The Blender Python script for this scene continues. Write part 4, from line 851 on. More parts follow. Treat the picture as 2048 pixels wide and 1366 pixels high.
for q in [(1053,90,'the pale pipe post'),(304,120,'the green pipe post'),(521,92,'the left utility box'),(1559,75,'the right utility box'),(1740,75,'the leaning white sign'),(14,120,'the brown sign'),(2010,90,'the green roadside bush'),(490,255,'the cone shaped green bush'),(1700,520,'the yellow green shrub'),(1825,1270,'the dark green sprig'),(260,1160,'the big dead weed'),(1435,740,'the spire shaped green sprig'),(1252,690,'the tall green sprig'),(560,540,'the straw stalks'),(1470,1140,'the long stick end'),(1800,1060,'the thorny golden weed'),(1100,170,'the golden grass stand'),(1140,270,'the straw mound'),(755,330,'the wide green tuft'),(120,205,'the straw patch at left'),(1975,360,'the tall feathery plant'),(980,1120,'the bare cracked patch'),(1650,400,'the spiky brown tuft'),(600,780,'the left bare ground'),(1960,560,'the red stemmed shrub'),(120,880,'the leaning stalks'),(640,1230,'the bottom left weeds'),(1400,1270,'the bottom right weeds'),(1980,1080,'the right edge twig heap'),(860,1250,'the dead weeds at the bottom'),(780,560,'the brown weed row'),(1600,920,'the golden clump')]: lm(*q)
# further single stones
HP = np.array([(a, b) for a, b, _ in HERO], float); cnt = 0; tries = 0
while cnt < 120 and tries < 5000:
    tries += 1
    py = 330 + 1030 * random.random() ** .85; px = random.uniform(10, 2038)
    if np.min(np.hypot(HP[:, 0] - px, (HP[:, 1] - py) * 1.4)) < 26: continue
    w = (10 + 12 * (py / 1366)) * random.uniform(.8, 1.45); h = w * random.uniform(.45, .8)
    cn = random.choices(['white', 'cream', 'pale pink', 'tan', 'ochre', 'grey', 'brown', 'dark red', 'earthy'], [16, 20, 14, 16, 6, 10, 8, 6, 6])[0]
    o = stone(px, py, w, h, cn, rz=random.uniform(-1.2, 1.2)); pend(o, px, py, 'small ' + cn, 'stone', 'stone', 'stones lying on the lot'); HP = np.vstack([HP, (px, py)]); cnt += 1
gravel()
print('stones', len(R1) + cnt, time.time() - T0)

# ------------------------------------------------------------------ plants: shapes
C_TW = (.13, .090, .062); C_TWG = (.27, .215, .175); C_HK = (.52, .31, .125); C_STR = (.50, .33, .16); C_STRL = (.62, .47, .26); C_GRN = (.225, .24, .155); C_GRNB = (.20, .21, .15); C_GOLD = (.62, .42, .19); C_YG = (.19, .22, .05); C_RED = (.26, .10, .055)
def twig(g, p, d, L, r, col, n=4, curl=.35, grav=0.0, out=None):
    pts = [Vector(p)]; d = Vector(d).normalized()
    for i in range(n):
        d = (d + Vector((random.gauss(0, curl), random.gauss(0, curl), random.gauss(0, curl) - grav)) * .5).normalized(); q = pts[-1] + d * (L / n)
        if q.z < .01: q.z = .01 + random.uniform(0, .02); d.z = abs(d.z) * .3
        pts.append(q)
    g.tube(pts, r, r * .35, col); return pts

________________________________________

### GOAL
Find the word "wide" and list each line it appears in.

### SOLUTION TO THIS PROBLEM
The Blender Python script for this scene continues. Write part 4, from line 851 on. More parts follow. Treat the picture as 2048 pixels wide and 1366 pixels high.
for q in [(1053,90,'the pale pipe post'),(304,120,'the green pipe post'),(521,92,'the left utility box'),(1559,75,'the right utility box'),(1740,75,'the leaning white sign'),(14,120,'the brown sign'),(2010,90,'the green roadside bush'),(490,255,'the cone shaped green bush'),(1700,520,'the yellow green shrub'),(1825,1270,'the dark green sprig'),(260,1160,'the big dead weed'),(1435,740,'the spire shaped green sprig'),(1252,690,'the tall green sprig'),(560,540,'the straw stalks'),(1470,1140,'the long stick end'),(1800,1060,'the thorny golden weed'),(1100,170,'the golden grass stand'),(1140,270,'the straw mound'),(755,330,'the wide green tuft'),(120,205,'the straw patch at left'),(1975,360,'the tall feathery plant'),(980,1120,'the bare cracked patch'),(1650,400,'the spiky brown tuft'),(600,780,'the left bare ground'),(1960,560,'the red stemmed shrub'),(120,880,'the leaning stalks'),(640,1230,'the bottom left weeds'),(1400,1270,'the bottom right weeds'),(1980,1080,'the right edge twig heap'),(860,1250,'the dead weeds at the bottom'),(780,560,'the brown weed row'),(1600,920,'the golden clump')]: lm(*q)